In the mean time, I would not try to use IRODS to accomplish this, even if it were possible. IRODS is not primarily an identity or access management solution. If you need federated identities and group management, leverage infrastructure designed to provide them.
iRODS native federation between zones is “pairwise”, which leads directly to an O(N^2) management problem when setting up and maintaining keys (you _do_ rotate your keys, don’t you?). Kerberos has also had this ability since the early 90s and this management complexity is the most often cited reason that Kerberos federations do not take off. At least Kerberos also has the ability to set up “transitive hierarchies”. Over the years systems like Active Directory and FreeIPA/IdM have sprung up around Kerberos to manage these transitive hierarchies, as well as define and manage groups. iRODS can map foreign credentials onto it’s own set of users via the KRB or GSI plugins, but it doesn’t/can’t import group information from this common store. iRODS has an authentication plugin interface but not an authorization plugin interface.
Thinking ahead: iRODS is one application among potentially many, which could use authorization instruments like “groups”. Most applications have their own set of roles, permissions, and assignment of same to users; which they then use to decide what the user is allowed to do. Most of these apps store their authorization data in their own database offline, which keeps the central identity store from piling up the junk data from every app ever stood up by the organization, and avoids the situation where two of these uncoordinated apps want to use the same elements differently.

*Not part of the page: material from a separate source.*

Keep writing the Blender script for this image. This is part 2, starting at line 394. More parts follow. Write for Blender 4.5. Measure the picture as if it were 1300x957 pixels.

There is potentially an argument to be made that iRODS should read the group information out of an LDAP store like AD or FreeIPA, but how well that fits just depends on what else the AD/FreeIPA store is used for, and how similar your usage of iRODS is to your usage of the rest of the IT infrastructure at your site. If you’re using iRODS to collaborate externally, but AD to manage internal assets, there’s not likely to be a lot of crossover. Authentication may be it, and then only for the internal users. The moral of this story might be that even if you have AD/FreeIPA managing authentication, some users may find it necessary to stand up a separate LDAP server to centralize groups but isolate iRODS.
To summarize my random thoughts: There appears to be a whole spectrum of “disaggregation” desirable under different circumstances. The typical enterprise environment is a closed, standalone, monolithic universe, defining all users, services, workstations, etc. An iRODS zone can be a closed universe. It can also accept identities-but-not-groups from an external, potentially federated source (i.e., Kerberos, GSI, other iRODS zones). There appear to be at least two paths forward for centralizing group definition and management: 1] Within a cooperatively managed infrastructure, a zone could ingest information from an LDAP/AD/FreeIPA store; or 2] In a cross-organization environment, leverage an existing federation solution like SAML, oAuth2, or a virtual organization as appropriate. Quite a wide variety of use cases could be served via the definition of an authorization plugin interface and the development of a handful of useful plugins.